I get what you are suggesting, but there are a lot of components to this that are far from a given. For starters, most people are taking the position that Brady is healthy, plays better with better weapons, and gets a full 16-game season in with decent Brady-level production from earlier in his career.
I already outlined how poor Brady's numbers were last year. They were better than Peyton's numbers from his last season, but not by a ton (Manning had a better YPA but with a bunch more interceptions).
Yes, in theory, if Brady's skills were not a problem AND he stays healthy AND he clicks with his new teammate AND they get a full offseason of practice in, then Tampa could be a lot better. However, Brady is in unchartered territory. Only one QB that was 43 years old has thrown even 100 passes in a season (Vinny Testaverde with 172 attempts).

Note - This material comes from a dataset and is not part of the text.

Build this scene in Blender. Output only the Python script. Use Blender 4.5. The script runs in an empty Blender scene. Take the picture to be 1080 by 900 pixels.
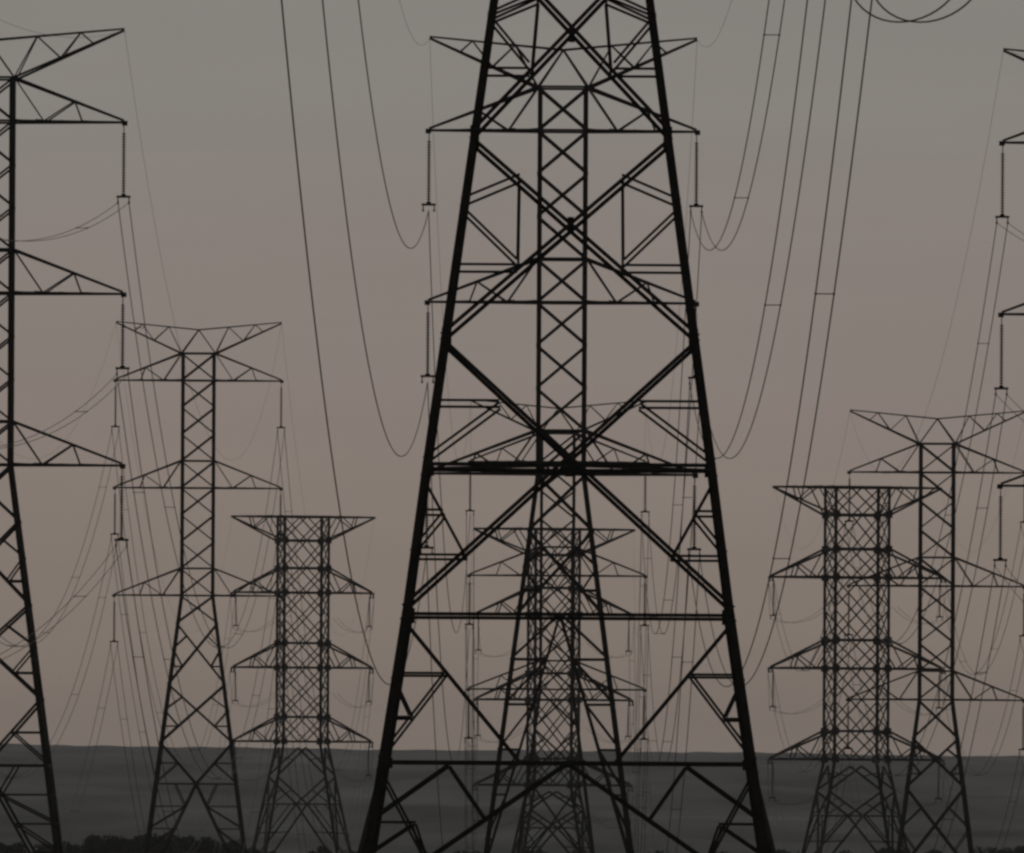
import bpy, math, random
from mathutils import Vector, Matrix

# ------------------------------------------------------------------ camera, sky, sun, exposure
S = bpy.context.scene
COL = S.collection
R = math.radians

FPX = 15000.0                     # focal length in photo pixels (photo is 1080 wide): a 500 mm lens
HX, HY = 590.0, 860.0             # where the level line of sight of the three lines meets the photo
ROLL = 0.006

cam_data = bpy.data.cameras.new('camera')
cam_data.sensor_width = 36.0
cam_data.lens = FPX / 1080.0 * 36.0
cam_data.shift_y = (HY - 450.0) / 1080.0
cam_data.clip_start = 1.0
cam_data.clip_end = 60000.0
cam = bpy.data.objects.new('camera', cam_data)
COL.objects.link(cam)
cam.location = (0, 0, 0)
cam.rotation_euler = (R(90), -ROLL, 0)
S.camera = cam

def lin(r, g, b):
    f = lambda v: (v / 255.0 / 12.92) if v <= 10.3 else ((v / 255.0 + 0.055) / 1.055) ** 2.4
    return (f(r), f(g), f(b), 1.0)

W = bpy.data.worlds.new('World')
S.world = W
W.use_nodes = True
nt = W.node_tree
nt.nodes.clear()
N = lambda t: nt.nodes.new(t)
L = nt.links.new
sky = N('ShaderNodeTexSky')
sky.sky_type = 'NISHITA'
sky.sun_disc = False
sky.sun_elevation = R(1.5)
sky.sun_rotation = R(0)
sky.air_density = 1.5
sky.dust_density = 4.0
tc = N('ShaderNodeTexCoord')
sep = N('ShaderNodeSeparateXYZ')
L(tc.outputs['Generated'], sep.inputs[0])
# thin dusk overcast: colour by elevation (world-anchored)
mr = N('ShaderNodeMapRange'); mr.inputs[1].default_value = 0.0; mr.inputs[2].default_value = 0.08
L(sep.outputs['Z'], mr.inputs[0])
# faint uneven veil so the overcast is not a perfect ramp
mp = N('ShaderNodeMapping'); mp.inputs['Scale'].default_value = (16, 16, 110)
L(tc.outputs['Generated'], mp.inputs[0])
nz = N('ShaderNodeTexNoise'); nz.inputs['Scale'].default_value = 1.0; nz.inputs['Detail'].default_value = 3.0
L(mp.outputs[0], nz.inputs[0])
mrn = N('ShaderNodeMapRange'); mrn.inputs[3].default_value = -0.07; mrn.inputs[4].default_value = 0.07
L(nz.outputs[0], mrn.inputs[0])
ad = N('ShaderNodeMath'); ad.operation = 'ADD'
L(mr.outputs[0], ad.inputs[0]); L(mrn.outputs[0], ad.inputs[1])
ramp = N('ShaderNodeValToRGB')
cr = ramp.color_ramp
SKY = [(0.00, (147, 133, 122)), (0.15, (143, 130, 120)), (0.30, (142, 131, 123)), (0.44, (140, 132, 126)),
       (0.54, (139, 133, 128)), (0.64, (137, 135, 130)), (1.0, (129, 131, 129))]
cr.elements[0].position, cr.elements[0].color = SKY[0][0], lin(*SKY[0][1])
cr.elements[1].position, cr.elements[1].color = SKY[-1][0], lin(*SKY[-1][1])
for p, c in SKY[1:-1]:
    e = cr.elements.new(p); e.color = lin(*c)
L(ad.outputs[0], ramp.inputs[0])
# the glow is in front (+Y, after sunset); the sky behind the camera and overhead is already dark
mry = N('ShaderNodeMapRange'); mry.interpolation_type = 'SMOOTHSTEP'
mry.inputs[1].default_value = -0.5; mry.inputs[2].default_value = 0.98
mry.inputs[3].default_value = 0.22; mry.inputs[4].default_value = 1.0
L(sep.outputs['Y'], mry.inputs[0])
mul = N('ShaderNodeVectorMath'); mul.operation = 'SCALE'
# thin cloud streaks, a little lighter and darker than the rest
mp2 = N('ShaderNodeMapping'); mp2.inputs['Scale'].default_value = (22, 22, 190)
mp2.inputs['Rotation'].default_value = (0, R(4), 0)
L(tc.outputs['Generated'], mp2.inputs[0])
nz2 = N('ShaderNodeTexNoise'); nz2.inputs['Scale'].default_value = 1.0; nz2.inputs['Detail'].default_value = 6.0
L(mp2.outputs[0], nz2.inputs[0])
mr2 = N('ShaderNodeMapRange'); mr2.inputs[1].default_value = 0.3; mr2.inputs[2].default_value = 0.7
mr2.inputs[3].default_value = 0.972; mr2.inputs[4].default_value = 1.028
L(nz2.outputs[0], mr2.inputs[0])
mm = N('ShaderNodeMath'); mm.operation = 'MULTIPLY'
L(mry.outputs[0], mm.inputs[0]); L(mr2.outputs[0], mm.inputs[1])
L(ramp.outputs[0], mul.inputs[0]); L(mm.outputs[0], mul.inputs['Scale'])
bg1 = N('ShaderNodeBackground'); bg1.inputs['Strength'].default_value = 1.0
L(mul.outputs[0], bg1.inputs['Color'])
bg2 = N('ShaderNodeBackground'); bg2.inputs['Strength'].default_value = 0.05
L(sky.outputs[0], bg2.inputs['Color'])
mixs = N('ShaderNodeMixShader'); mixs.inputs[0].default_value = 0.04
L(bg1.outputs[0], mixs.inputs[1]); L(bg2.outputs[0], mixs.inputs[2])
wo = N('ShaderNodeOutputWorld')
L(mixs.outputs[0], wo.inputs['Surface'])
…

Brady is a stickler in having his guys see what he sees and then running the right routes. I don't know what system Arians uses, but NE requires receivers to run hot routes. Depending upon the defense on any given play, guys will have essentially three or four layers on every play of "IF this, THEN that" as potential outcomes. There are the initial routes based on what is shown pre-snap. Then what the coverage is as the ball is snapped. Then if defenders rotate or move at the second level, third level, etc. It's very complicated.
That was part of the issue last year Brady had in working with new and different players. He expected them to cut at a certain point and they didn't. That contributed to drives that stalled, some interceptions, pick sixes, etc. He also at times got frustrated and just threw the ball away (many times with lesser known guys open but he didn't look their way).
Brady got to the point where he didn't trust his receivers. He even got in shouting matches with Edelman because he turned the wrong way or cut his route off at a different spot than Brady was expecting. The point being, there is no way of knowing how Brady will do with an entirely different cast of characters with completely different coaches. If a play is called that initially is for a 12 yard out pattern but should be cut to 6 yards, the receiver could run 12 yards, Brady throws the ball for 6 yards, the DB picks it off instead, and then like Winston it's off to the races the other way. None of us know if that will happen. The odds are good it will happen less with Brady, but the odds are also pretty good that it will happen more than it did in NE.
We've seen the best case scenarios as I just mentioned (Brady does better, stays healthy, everything clicks, and TB goes to the SB). But it is not completely out of line to wonder what happens in the early going if things don't click, Brady looks like an old man, Brady does turn the ball over a few times, the offense is stagnant to start the season, and then Brady gets hurt and misses a ton of time because he can't heal up right. By all accounts, he was hurt a lot last year but insisted on playing through it. Any outcome is on the table. Tampa could start 1-3 and Brady gets hurt and is out 4-6 weeks. Then what?
The other thing lost in this is the what could have happened if Winston came back, made some better decisions, cut his turnovers in half, and then the Tampa situation could have been dramatically different even without Brady. Earlier in his career, Winston's interception rate was 2.5-3.2%. Last year it shot up to 4.8%. His TD% has generally increased over his career. We'll never know because it won't happen. But with better coaching, if Winston just cut down on his interceptions, he would have been worth the money they gave Brady and then some.
BB knows it is extremely difficult to rely on a 43 year old QB. I am sure NE ran the potential projected numbers (high side, low side, most likely outcome) and didn't like what they saw. The Raiders were said to be in on Brady until Gruden watched actual game tape from the past two seasons and determined Brady wasn't worth the money and backed out of the running. Long story long, there is a lot of risk with Brady (and it's not just coming from me). Like I said, we won't know for quite a while how this will play out.